El sábado pasado volví, tras muchos meses, a la casa
del pueblo de mis padres. Pasados unos minutos sentí un acceso de nostalgia que
me llevó directamente a mi habitación: allí está la cama, intacta, con su
pañuelo juvenil colgando del cabecero y el delfín azul en medio de esta; al
lado, muy cerca, la cama de mi hermana, vacía. Sentí que más que el vacío predominaba
el hueco de la ausencia. Volví a acariciar los libros que aún presiden la
mesita de noche (he vuelto a comprar algunos de ellos para no moverlos de ahí,
de donde deben estar); abrí los cajones, destapé la colcha para tocar la
almohada, con el tacto igual que siempre, con la blandura acostumbrada.
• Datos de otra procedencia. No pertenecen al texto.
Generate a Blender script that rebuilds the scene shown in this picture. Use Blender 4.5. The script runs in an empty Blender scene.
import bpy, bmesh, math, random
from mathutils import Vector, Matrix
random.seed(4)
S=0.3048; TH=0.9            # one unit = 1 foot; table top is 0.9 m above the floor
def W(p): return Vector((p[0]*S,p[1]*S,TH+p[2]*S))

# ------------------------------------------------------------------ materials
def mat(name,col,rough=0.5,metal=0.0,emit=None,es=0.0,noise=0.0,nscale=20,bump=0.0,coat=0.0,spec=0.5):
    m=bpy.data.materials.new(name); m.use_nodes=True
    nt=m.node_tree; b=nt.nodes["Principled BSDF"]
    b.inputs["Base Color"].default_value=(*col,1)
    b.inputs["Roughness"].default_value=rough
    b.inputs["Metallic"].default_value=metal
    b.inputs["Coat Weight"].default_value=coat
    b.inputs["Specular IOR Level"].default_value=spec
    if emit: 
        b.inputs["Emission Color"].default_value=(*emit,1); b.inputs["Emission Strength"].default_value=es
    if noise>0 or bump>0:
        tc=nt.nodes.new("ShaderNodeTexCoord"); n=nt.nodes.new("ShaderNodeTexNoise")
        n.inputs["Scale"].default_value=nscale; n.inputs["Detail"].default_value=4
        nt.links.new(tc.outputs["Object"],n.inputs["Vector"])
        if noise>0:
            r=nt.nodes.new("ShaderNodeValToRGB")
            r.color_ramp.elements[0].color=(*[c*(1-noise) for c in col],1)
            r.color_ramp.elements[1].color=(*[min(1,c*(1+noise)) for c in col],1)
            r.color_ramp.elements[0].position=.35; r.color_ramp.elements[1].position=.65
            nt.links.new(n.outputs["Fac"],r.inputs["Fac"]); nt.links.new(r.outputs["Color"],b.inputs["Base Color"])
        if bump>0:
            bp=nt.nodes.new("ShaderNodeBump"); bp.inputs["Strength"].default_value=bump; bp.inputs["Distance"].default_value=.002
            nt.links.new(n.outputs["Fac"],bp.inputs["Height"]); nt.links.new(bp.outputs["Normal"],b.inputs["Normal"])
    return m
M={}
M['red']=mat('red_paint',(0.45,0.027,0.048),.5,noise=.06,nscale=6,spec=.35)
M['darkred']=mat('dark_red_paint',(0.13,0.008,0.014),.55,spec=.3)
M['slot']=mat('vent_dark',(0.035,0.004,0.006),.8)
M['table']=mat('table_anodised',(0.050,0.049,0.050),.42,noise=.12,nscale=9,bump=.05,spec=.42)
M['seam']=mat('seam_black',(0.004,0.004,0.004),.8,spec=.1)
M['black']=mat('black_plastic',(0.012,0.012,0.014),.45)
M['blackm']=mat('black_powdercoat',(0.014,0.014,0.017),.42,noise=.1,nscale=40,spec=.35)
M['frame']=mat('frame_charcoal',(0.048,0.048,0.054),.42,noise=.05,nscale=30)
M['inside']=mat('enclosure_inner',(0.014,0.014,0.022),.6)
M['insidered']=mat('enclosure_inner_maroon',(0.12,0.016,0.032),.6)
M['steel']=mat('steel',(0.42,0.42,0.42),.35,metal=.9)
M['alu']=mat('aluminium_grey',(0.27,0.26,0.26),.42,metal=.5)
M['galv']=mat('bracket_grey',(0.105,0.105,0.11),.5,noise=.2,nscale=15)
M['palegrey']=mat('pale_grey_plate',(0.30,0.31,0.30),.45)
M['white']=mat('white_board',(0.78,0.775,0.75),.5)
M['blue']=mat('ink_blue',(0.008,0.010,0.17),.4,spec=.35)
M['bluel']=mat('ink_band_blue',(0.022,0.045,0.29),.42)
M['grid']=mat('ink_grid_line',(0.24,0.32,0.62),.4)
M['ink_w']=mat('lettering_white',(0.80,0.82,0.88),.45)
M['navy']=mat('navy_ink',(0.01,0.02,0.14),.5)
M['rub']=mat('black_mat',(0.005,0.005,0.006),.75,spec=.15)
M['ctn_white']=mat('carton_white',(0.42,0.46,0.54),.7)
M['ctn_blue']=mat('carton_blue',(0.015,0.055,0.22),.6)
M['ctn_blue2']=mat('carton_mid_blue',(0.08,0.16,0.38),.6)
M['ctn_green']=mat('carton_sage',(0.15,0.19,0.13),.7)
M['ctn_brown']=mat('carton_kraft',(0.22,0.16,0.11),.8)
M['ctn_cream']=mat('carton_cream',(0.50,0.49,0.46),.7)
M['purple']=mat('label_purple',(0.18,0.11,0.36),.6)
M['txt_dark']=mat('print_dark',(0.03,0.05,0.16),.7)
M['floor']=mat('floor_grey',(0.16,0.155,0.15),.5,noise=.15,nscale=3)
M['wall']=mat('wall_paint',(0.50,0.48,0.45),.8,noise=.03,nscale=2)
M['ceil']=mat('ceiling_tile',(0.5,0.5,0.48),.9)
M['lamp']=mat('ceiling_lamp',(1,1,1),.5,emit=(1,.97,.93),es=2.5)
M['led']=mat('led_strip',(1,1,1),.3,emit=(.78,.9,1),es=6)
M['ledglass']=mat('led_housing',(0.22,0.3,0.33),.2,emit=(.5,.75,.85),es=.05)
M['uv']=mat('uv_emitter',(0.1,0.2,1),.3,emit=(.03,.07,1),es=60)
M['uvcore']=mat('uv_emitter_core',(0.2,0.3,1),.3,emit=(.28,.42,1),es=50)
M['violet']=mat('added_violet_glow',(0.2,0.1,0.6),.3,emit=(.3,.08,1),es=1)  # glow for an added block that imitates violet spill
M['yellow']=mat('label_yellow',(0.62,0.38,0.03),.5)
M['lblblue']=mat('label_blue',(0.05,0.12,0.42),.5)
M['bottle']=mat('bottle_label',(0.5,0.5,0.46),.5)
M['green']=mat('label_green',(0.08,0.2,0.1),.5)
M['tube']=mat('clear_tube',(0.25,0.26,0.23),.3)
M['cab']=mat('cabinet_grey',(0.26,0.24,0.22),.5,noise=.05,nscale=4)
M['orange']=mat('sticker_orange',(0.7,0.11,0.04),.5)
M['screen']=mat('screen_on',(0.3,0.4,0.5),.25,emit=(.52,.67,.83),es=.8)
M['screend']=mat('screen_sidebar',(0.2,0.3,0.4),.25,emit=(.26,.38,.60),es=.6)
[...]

Ese
rincón de mi vida me ha visto muchas horas despierta, aunque sería más correcto
decir “soñando despierta”.
Al marcharme, fotografié la luna que presidía
la silueta de la parte antigua del pueblo, con una plaza en lo alto que preside
el mapa de mis recuerdos. Por unas horas fui consciente de todo lo que fue y también de aquello
que no fue, de lo que el tiempo tejió entre sus hilos y ya no es más que
materia de melancolía. Y así es como el sábado fui quien siempre he sido: quien
sueña, quien llora, quien ama, quien recuerda, quien vive. Es la magdalena de
Proust, es el olor a las almendras amargas de García Márquez; es el fino hilo
que tira de la memoria para restaurar el éxtasis de otros tiempos. En el fondo,
tal vez, no seamos más que memoria amarilla.